Tenaganita's core argument addresses the distinction between administrative inconvenience and genuine accountability. When employers violate immigration and labour laws, penalties that amount to fines represent merely another line item in business expenses. Such administrative measures have proven insufficient to deter repeated violations or protect workers from exploitation. Genuine accountability would require thorough investigation into how violations occurred, potential criminal prosecution of responsible employers and company directors, and penalties calibrated to reflect the seriousness of offences. Without such consequences, employers have little incentive to strengthen compliance systems, creating a predictable pattern where violations recur and more workers face detention and deportation.
The philosophical question underlying this enforcement disparity centres on who bears responsibility for systemic failures.
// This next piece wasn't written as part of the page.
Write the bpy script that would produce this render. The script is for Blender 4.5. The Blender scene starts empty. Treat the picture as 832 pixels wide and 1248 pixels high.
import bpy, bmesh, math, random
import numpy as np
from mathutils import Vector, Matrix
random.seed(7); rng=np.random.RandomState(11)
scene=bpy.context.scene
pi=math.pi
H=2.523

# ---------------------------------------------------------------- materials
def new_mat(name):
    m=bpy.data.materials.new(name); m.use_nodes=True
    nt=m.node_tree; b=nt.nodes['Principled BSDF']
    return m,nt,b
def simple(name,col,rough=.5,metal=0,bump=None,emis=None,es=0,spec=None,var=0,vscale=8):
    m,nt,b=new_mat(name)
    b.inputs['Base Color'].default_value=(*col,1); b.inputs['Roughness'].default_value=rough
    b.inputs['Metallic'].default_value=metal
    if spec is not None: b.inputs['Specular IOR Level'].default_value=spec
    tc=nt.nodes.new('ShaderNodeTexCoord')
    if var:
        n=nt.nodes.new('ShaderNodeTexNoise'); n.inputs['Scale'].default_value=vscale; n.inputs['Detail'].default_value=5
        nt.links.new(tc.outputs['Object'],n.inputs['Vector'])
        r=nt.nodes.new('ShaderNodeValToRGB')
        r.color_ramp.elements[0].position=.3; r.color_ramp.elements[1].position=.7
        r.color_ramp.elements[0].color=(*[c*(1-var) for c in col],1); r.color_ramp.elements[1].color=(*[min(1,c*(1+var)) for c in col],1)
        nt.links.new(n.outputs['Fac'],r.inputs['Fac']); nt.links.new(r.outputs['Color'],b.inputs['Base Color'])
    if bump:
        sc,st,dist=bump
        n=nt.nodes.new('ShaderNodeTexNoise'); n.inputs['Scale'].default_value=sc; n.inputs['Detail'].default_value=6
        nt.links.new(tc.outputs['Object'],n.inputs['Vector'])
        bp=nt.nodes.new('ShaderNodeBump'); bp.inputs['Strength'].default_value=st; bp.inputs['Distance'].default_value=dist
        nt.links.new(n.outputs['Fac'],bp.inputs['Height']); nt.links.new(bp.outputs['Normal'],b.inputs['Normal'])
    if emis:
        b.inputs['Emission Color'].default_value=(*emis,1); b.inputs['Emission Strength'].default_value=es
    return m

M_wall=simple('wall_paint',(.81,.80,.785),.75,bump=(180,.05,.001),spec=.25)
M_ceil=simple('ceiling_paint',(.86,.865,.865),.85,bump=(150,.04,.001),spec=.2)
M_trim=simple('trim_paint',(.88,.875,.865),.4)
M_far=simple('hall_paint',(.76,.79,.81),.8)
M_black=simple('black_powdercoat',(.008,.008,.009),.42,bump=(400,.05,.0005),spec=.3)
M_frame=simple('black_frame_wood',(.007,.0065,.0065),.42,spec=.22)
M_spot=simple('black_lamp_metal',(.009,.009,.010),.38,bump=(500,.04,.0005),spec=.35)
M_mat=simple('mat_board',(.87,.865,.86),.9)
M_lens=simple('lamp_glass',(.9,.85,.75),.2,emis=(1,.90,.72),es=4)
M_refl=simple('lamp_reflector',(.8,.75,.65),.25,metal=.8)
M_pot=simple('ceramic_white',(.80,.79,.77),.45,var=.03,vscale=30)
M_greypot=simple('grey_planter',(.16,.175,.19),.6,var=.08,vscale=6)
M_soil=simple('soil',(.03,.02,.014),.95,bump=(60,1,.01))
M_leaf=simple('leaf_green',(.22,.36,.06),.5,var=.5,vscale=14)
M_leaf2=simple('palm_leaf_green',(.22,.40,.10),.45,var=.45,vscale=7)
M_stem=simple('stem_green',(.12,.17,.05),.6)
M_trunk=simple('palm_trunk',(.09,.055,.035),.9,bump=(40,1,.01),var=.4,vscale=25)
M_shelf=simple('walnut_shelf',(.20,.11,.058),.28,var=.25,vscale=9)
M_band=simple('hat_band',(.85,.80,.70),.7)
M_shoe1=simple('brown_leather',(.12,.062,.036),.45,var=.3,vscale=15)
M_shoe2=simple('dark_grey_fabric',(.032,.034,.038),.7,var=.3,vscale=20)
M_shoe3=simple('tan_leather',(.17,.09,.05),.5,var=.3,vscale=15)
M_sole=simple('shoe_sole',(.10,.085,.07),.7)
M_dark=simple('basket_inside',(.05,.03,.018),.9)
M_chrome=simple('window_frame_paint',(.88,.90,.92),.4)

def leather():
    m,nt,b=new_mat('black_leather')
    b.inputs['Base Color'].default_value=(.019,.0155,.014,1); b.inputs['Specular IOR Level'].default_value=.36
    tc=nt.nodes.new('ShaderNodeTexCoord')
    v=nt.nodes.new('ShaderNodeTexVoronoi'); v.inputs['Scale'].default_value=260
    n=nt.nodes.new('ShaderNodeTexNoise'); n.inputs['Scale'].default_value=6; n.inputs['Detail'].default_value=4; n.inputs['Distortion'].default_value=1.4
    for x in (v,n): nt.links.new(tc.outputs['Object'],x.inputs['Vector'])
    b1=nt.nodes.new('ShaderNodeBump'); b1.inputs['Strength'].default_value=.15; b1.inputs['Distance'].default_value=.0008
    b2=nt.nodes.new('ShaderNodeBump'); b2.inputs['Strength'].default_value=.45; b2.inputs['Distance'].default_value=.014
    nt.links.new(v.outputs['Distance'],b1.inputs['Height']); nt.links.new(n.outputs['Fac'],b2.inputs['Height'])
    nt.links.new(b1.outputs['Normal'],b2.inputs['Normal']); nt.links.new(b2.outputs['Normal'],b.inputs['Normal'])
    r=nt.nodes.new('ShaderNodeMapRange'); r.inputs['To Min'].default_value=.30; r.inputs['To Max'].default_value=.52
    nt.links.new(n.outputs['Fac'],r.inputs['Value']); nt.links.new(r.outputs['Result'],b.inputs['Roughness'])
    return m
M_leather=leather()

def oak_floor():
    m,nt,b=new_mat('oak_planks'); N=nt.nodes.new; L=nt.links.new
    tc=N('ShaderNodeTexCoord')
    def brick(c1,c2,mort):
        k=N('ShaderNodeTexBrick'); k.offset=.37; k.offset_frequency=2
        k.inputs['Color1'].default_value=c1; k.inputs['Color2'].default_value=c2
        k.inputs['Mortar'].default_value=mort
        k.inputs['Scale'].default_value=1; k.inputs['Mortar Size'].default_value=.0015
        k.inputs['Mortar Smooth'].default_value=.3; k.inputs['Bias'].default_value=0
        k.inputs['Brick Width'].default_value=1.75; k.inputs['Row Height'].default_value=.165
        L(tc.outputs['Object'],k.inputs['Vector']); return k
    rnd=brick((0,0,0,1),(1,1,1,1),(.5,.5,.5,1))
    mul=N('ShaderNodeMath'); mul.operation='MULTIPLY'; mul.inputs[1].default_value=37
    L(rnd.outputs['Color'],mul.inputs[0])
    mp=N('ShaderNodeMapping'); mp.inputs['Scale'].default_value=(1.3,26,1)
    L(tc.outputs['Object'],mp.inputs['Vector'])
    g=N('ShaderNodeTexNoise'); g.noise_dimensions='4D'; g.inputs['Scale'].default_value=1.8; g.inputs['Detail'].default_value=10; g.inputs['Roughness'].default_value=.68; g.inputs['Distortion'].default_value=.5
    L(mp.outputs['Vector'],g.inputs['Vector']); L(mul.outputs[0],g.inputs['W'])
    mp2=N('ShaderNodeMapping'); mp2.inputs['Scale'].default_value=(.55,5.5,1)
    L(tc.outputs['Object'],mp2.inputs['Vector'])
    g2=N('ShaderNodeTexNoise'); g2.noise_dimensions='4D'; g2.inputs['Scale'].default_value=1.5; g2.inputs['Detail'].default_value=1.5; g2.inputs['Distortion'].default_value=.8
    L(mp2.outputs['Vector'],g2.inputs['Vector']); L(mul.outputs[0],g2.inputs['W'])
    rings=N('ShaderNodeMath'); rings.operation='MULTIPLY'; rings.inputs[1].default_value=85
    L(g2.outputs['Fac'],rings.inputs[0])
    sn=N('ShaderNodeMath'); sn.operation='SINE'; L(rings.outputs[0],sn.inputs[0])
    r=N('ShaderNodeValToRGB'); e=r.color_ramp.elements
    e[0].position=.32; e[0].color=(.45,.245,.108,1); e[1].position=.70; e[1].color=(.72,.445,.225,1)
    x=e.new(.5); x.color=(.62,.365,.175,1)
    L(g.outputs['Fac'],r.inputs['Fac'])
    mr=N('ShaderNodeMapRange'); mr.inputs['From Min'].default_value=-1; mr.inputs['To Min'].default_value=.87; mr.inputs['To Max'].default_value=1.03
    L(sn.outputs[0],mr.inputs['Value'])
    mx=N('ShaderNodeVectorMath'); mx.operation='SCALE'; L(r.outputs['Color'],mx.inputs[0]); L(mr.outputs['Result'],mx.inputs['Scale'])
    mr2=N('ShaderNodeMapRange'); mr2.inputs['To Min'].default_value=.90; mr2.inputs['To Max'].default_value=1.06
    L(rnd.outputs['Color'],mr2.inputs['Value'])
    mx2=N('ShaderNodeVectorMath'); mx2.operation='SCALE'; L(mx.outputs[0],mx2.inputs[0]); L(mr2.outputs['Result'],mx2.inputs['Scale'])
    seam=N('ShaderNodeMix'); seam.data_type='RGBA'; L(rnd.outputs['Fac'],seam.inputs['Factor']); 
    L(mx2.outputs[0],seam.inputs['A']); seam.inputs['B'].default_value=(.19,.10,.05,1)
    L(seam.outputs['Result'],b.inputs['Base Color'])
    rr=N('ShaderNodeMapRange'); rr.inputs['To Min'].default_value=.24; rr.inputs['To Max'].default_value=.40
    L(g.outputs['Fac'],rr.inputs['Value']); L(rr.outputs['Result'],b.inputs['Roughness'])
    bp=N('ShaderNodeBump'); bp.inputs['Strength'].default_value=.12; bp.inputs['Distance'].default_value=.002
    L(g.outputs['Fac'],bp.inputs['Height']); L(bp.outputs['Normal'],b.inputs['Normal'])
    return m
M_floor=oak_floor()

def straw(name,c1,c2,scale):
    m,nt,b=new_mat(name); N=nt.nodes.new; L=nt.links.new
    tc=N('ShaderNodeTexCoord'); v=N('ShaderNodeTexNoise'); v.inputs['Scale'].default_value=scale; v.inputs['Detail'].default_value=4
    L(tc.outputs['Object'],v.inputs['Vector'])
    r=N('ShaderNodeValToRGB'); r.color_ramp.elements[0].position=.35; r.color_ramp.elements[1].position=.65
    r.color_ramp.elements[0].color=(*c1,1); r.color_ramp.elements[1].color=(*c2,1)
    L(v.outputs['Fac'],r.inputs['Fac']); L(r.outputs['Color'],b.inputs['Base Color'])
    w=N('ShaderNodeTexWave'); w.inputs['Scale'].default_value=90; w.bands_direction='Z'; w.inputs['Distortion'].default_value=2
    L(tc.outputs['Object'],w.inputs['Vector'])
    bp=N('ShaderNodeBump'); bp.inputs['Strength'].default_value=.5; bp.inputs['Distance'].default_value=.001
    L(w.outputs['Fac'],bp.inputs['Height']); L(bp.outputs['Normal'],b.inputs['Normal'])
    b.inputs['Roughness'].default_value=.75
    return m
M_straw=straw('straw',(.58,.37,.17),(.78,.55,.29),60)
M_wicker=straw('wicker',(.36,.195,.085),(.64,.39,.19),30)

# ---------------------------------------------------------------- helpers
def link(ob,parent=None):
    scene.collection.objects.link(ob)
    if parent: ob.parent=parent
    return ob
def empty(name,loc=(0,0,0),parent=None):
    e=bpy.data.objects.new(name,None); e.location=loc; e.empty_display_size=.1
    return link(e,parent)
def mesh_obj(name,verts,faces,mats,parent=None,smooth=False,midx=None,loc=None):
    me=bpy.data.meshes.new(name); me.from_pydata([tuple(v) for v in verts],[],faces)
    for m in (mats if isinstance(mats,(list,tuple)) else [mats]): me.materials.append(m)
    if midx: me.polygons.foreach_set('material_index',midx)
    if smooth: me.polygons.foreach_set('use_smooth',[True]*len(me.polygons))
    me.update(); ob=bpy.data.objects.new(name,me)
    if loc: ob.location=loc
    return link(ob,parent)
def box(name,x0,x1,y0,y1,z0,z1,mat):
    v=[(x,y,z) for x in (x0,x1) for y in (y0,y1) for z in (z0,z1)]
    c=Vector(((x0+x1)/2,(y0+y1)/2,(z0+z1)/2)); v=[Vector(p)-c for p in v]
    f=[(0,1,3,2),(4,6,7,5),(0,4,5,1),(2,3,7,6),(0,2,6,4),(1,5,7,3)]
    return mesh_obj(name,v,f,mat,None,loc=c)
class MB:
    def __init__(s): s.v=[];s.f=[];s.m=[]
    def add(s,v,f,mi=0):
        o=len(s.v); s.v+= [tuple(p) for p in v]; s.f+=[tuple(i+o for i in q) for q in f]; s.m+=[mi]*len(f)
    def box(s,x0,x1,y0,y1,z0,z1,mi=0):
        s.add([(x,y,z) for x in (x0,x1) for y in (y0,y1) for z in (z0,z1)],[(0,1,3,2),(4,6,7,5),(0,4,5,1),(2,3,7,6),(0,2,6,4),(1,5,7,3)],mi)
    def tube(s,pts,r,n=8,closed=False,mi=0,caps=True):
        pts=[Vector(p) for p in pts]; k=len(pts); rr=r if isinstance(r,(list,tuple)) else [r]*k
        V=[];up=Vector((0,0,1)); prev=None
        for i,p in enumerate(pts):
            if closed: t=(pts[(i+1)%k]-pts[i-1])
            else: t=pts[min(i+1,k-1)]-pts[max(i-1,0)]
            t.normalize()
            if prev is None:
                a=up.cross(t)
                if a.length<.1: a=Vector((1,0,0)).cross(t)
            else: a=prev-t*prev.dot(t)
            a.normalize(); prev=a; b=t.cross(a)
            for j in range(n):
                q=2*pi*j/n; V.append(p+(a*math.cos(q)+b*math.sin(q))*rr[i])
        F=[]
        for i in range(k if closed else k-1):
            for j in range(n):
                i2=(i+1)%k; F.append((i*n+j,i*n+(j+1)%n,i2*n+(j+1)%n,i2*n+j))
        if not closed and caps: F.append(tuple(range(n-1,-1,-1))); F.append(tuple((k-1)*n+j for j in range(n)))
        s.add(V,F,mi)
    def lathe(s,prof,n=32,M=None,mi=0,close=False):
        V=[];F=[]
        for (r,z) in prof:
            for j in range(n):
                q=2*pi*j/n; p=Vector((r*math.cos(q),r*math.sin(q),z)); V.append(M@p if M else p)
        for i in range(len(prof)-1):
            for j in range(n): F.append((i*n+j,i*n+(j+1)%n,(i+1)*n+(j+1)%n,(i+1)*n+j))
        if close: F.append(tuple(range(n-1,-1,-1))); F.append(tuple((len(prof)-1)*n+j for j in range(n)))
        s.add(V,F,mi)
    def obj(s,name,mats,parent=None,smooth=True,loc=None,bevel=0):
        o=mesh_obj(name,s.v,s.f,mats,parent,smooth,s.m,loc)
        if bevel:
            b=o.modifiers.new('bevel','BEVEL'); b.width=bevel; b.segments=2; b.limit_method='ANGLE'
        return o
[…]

Many workers become undocumented not through deliberate wrongdoing but through circumstances beyond their control: employers failing to renew permits, transferring workers to unauthorised locations, or abandoning workers entirely. The current system treats these outcomes as worker offences rather than employer failures. A more proportionate approach would assess such situations individually, recognising that workers in these circumstances may themselves be victims of exploitation rather than perpetrators of immigration violations. This assessment would not eliminate enforcement but would ensure it targets those genuinely responsible for unlawful conduct.
For Southeast Asia more broadly, Malaysia's enforcement model carries significance as other regional economies grapple with similar challenges around migrant worker management. If Malaysia continues to demonstrate that enforcement achieves worker removal rather than systemic compliance, it establishes a cautionary example for the region. Conversely, if Malaysia transitions toward employer-focused accountability combined with worker protection, it could establish a more sustainable model that balances legitimate border control with recognition of workers' vulnerability and economic contribution.
Tenaganita's specific recommendations address these imbalances directly. The organisation calls for thorough investigation and prosecution of employers, company directors, and labour contractors who knowingly violate immigration and labour laws. It urges the government to ensure that repeat offenders face meaningful sanctions proportionate to their conduct rather than mere fines. Most significantly, it asks that immigration enforcement recognise the structural vulnerability of migrant workers, assessing them as potential victims when circumstances suggest employer failure rather than worker culpability, and that the overall system prioritise justice and proportionality over arrest metrics.
The measure of effective immigration enforcement, as Tenaganita emphasises, should not be the number of workers detained but rather whether those profiting from legal violations face genuine accountability. When enforcement disproportionately punishes those with the least power while protecting those with greatest responsibility, the system ceases to enforce law and instead institutionalises selective justice. Until Malaysia's approach shifts fundamentally toward employer accountability, migrant workers will continue absorbing the costs of violations they did not cause, while the architects of unlawful employment arrangements remain substantially untouched.